Whether the job growth is sustainable depends on factors outside of the Island's economy, such as national demand for products and services from local businesses like Henry Schein Inc., Northrop Grumman and Arrow Electronics, Huth said.

Long Island has weathered the difficult economic climate better than the rest of the state and nation in general, where the unemployment rate for July was 9.5 percent. The trade, transportation and utilities sector, which includes retail, led the way in July, increasing by 3,100 jobs from last July. The health care and education sector rose by 2,500 more jobs than a year ago.

The increases in these categories and others offset losses in other private job sector areas.

But the continued addition of jobs in lower-paying industries is a concern, said Pearl Kamer, chief economist for the Long Island Association. "You have to keep in mind that of the 8,600 jobs, 3,000 were in retail trade, a fairly low-paying industry," Kamer said. "While we're strong on Long Island, analysts think retail sales will slow in the second half of the year, so that's not where you want job gains to be."
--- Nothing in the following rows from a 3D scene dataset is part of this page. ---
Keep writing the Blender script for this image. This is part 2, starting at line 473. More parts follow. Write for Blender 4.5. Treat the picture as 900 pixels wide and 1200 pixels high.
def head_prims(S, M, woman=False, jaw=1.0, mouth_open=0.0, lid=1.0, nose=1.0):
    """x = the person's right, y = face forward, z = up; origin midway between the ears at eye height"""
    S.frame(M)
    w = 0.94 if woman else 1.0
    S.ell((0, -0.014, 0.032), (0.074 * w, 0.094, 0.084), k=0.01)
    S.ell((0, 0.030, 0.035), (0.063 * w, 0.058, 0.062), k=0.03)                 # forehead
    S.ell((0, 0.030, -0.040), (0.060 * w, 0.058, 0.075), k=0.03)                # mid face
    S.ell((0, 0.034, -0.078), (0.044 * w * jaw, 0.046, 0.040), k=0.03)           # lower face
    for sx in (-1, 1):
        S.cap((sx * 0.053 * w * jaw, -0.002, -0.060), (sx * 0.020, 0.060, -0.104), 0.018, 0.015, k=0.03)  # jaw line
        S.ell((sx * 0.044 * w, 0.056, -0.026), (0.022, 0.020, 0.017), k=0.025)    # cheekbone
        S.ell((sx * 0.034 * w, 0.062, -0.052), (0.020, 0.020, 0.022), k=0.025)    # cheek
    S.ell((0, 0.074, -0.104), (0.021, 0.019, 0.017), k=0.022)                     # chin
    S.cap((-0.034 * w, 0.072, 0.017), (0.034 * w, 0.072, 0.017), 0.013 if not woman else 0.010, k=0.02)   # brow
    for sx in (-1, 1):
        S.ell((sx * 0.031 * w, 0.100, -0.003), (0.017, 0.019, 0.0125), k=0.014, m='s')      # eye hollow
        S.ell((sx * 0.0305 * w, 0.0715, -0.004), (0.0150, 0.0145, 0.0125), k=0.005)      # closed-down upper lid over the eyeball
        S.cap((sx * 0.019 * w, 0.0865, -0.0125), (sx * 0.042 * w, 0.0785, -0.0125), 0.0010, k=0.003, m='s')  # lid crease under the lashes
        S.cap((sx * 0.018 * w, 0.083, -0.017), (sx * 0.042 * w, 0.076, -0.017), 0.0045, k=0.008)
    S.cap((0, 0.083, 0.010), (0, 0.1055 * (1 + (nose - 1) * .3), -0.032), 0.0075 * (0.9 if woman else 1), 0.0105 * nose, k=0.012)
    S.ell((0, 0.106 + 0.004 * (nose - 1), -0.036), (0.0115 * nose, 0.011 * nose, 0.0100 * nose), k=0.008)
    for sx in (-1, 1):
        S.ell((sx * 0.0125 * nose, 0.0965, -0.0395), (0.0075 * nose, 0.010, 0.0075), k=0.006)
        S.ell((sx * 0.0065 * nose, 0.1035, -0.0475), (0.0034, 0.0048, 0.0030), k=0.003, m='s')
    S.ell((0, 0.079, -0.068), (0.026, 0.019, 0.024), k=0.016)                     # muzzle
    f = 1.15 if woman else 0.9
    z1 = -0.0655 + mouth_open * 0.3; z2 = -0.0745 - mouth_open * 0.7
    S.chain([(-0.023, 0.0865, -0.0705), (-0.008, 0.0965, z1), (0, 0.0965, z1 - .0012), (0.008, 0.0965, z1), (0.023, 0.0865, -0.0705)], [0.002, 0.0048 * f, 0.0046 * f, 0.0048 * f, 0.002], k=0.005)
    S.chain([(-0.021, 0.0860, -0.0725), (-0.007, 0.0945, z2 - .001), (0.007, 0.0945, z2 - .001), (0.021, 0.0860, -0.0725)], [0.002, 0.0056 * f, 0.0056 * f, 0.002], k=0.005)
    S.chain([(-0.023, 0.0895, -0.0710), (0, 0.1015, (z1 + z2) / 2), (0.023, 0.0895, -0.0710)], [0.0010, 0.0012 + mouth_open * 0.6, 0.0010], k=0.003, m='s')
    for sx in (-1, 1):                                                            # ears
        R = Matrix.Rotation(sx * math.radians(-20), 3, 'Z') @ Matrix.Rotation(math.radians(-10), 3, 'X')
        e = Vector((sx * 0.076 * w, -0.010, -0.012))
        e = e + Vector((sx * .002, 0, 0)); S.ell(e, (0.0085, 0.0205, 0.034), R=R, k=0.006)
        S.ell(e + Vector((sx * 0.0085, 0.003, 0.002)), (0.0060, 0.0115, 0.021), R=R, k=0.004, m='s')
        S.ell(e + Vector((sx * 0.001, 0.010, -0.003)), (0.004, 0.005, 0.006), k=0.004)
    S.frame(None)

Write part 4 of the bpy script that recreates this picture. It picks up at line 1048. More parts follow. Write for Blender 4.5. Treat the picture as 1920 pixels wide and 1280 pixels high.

However, Kerry Punzi, the owner of a Rockville Centre gift shop, The Cook's Fancy, hopes the growth in sales she saw in the first half of the year will continue. She recently hired a part-time sales clerk - the first in almost three years - and has been interviewing to hire another.

Although sales dropped last month, revenues for the first half of this year were up by almost 17 percent compared to the same period in 2009, she said. Punzi's new hire, Fran Barsky, used to work in advertising, but with the industry downsizing, she said she was open to opportunities after searching for a job for a year and a half. "I like the environment," said Barsky, 48, of Oceanside.

Long Island continued to see job losses in its financial activities category, construction, and manufacturing, but the pace of those losses slowed, economists said. Manufacturing jobs, for example, decreased by 300 compared with 3,000 in June.

Melville-based Leviton Manufacturing Co., a privately held electrical and electronics supply company, has seen modest recovery and growth in some sectors and has seen modest hiring increases of 8 percent to 10 percent, said Mark Fogel, the company's vice president of human resources and administration.

Hiring is being driven not just by the economy but by the company's gain in market share and new markets - for example, the company's entry into electric vehicle charging. "Those are new growth opportunities for us," Fogel said.

Because of a yearly surge in summer job seekers, the unemployment rate typically rises by three- to four-tenths of a percent in July. This year it jumped from 6.7 percent in June to 7.2 percent in July - still below the 7.4 percent of July 2009.